::: INFORMATION SHOWN :::

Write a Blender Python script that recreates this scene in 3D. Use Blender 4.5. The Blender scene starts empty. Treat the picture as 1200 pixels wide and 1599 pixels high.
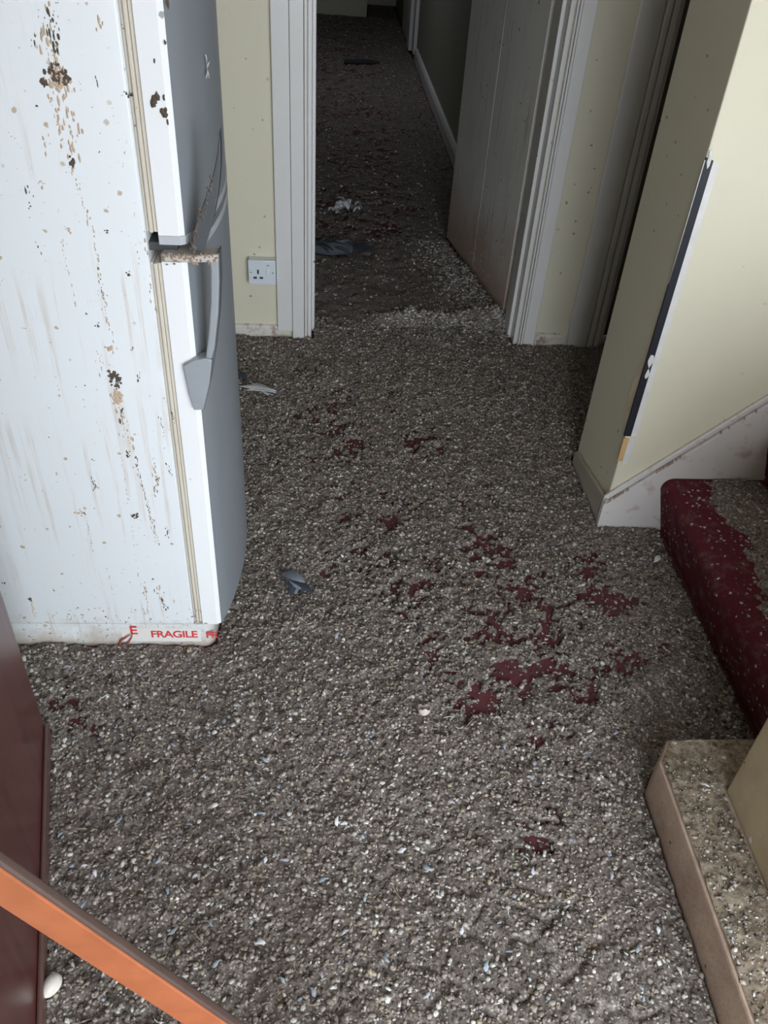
import bpy, bmesh, math, random
import numpy as np
from mathutils import Vector, Matrix
random.seed(7); rng = np.random.default_rng(11)
sc = bpy.context.scene; COL = sc.collection

# ---------------------------------------------------------------- camera
EYE = np.array([0.0, 0.0, 1.6]); FPX = 1291.0
_d = np.array([-120, 1600, 1291.0]); _d /= np.linalg.norm(_d)
_y = np.array([-80, -1048, 1291.0]); _y -= (_y @ _d) * _d; _y /= np.linalg.norm(_y)
_z = -_d; _x = np.cross(_y, _z)
ROT = np.array([_x, _y, _z])                      # rows: world axes in lens axes (right, down, forward)
cam = bpy.data.cameras.new('camera'); co = bpy.data.objects.new('camera', cam); COL.objects.link(co)
rr, dd, ff = ROT[:, 0], ROT[:, 1], ROT[:, 2]
M = Matrix.Identity(4)
for i in range(3):
    M[i][0] = rr[i]; M[i][1] = -dd[i]; M[i][2] = -ff[i]; M[i][3] = EYE[i]
co.matrix_world = M
cam.sensor_fit = 'HORIZONTAL'; cam.sensor_width = 36.0; cam.lens = 36.0 * FPX / 1200.0
cam.clip_start = 0.02
sc.camera = co

# ---------------------------------------------------------------- daylight, added hall fill and exposure
sc.view_settings.view_transform = 'Standard'; sc.view_settings.look = 'None'
sc.view_settings.gamma = 1.0; sc.view_settings.use_curve_mapping = False
sc.view_settings.exposure = 0.95
w = bpy.data.worlds.new('overcast_sky'); sc.world = w; w.use_nodes = True
bg = w.node_tree.nodes['Background']; bg.inputs[0].default_value = (0.86, 0.93, 1.0, 1); bg.inputs[1].default_value = 5.0
pl = bpy.data.lights.new('entrance_portal', 'AREA'); pl.shape = 'RECTANGLE'; pl.size = 2.2; pl.size_y = 2.2
pl.cycles.is_portal = True
po = bpy.data.objects.new('entrance_portal', pl); COL.objects.link(po)
po.location = (1.1, -.91, 1.1); po.rotation_euler = (math.radians(90), 0, 0)
hl = bpy.data.lights.new('hall_lamp', 'AREA'); hl.shape = 'DISK'; hl.size = .5; hl.energy = 3.0; hl.color = (.86, .9, 1.0)  # unseen fill light added to brighten the far hallway floor
ho = bpy.data.objects.new('hall_lamp', hl); COL.objects.link(ho); ho.location = (.2, 7.5, 2.36)

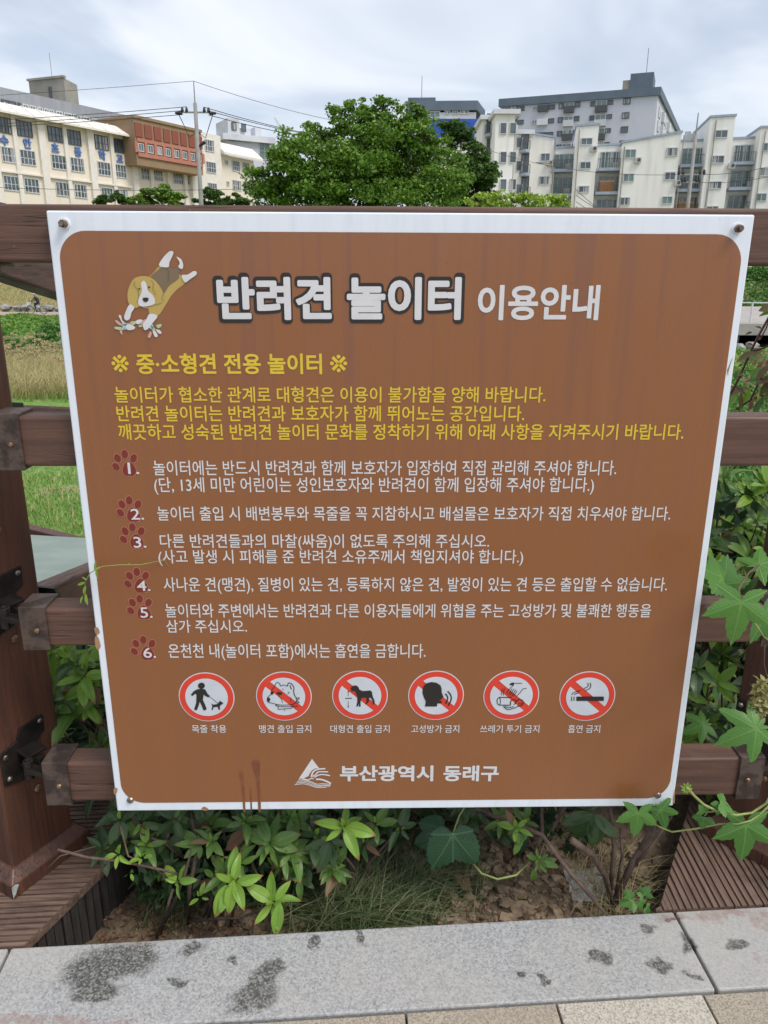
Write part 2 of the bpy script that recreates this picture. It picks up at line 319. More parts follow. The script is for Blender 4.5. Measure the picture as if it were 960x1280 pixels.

:::

Transcribe every record above exactly, leaving out the pictures.

Write a Blender Python script that recreates this scene in 3D. Use Blender 4.5. The Blender scene starts empty. Treat the picture as 1200 pixels wide and 1599 pixels high.
import bpy, bmesh, math, random
import numpy as np
from mathutils import Vector, Matrix
random.seed(7); rng = np.random.default_rng(11)
sc = bpy.context.scene; COL = sc.collection

# ---------------------------------------------------------------- camera
EYE = np.array([0.0, 0.0, 1.6]); FPX = 1291.0
_d = np.array([-120, 1600, 1291.0]); _d /= np.linalg.norm(_d)
_y = np.array([-80, -1048, 1291.0]); _y -= (_y @ _d) * _d; _y /= np.linalg.norm(_y)
_z = -_d; _x = np.cross(_y, _z)
ROT = np.array([_x, _y, _z])                      # rows: world axes in lens axes (right, down, forward)
cam = bpy.data.cameras.new('camera'); co = bpy.data.objects.new('camera', cam); COL.objects.link(co)
rr, dd, ff = ROT[:, 0], ROT[:, 1], ROT[:, 2]
M = Matrix.Identity(4)
for i in range(3):
    M[i][0] = rr[i]; M[i][1] = -dd[i]; M[i][2] = -ff[i]; M[i][3] = EYE[i]
co.matrix_world = M
cam.sensor_fit = 'HORIZONTAL'; cam.sensor_width = 36.0; cam.lens = 36.0 * FPX / 1200.0
cam.clip_start = 0.02
sc.camera = co

# ---------------------------------------------------------------- daylight, added hall fill and exposure
sc.view_settings.view_transform = 'Standard'; sc.view_settings.look = 'None'
sc.view_settings.gamma = 1.0; sc.view_settings.use_curve_mapping = False
sc.view_settings.exposure = 0.95
w = bpy.data.worlds.new('overcast_sky'); sc.world = w; w.use_nodes = True
bg = w.node_tree.nodes['Background']; bg.inputs[0].default_value = (0.86, 0.93, 1.0, 1); bg.inputs[1].default_value = 5.0
pl = bpy.data.lights.new('entrance_portal', 'AREA'); pl.shape = 'RECTANGLE'; pl.size = 2.2; pl.size_y = 2.2
pl.cycles.is_portal = True
po = bpy.data.objects.new('entrance_portal', pl); COL.objects.link(po)
po.location = (1.1, -.91, 1.1); po.rotation_euler = (math.radians(90), 0, 0)
hl = bpy.data.lights.new('hall_lamp', 'AREA'); hl.shape = 'DISK'; hl.size = .5; hl.energy = 3.0; hl.color = (.86, .9, 1.0)  # unseen fill light added to brighten the far hallway floor
ho = bpy.data.objects.new('hall_lamp', hl); COL.objects.link(ho); ho.location = (.2, 7.5, 2.36)

Write part 2 of the bpy script that recreates this picture. It picks up at line 319. More parts follow. The script is for Blender 4.5. Measure the picture as if it were 960x1280 pixels.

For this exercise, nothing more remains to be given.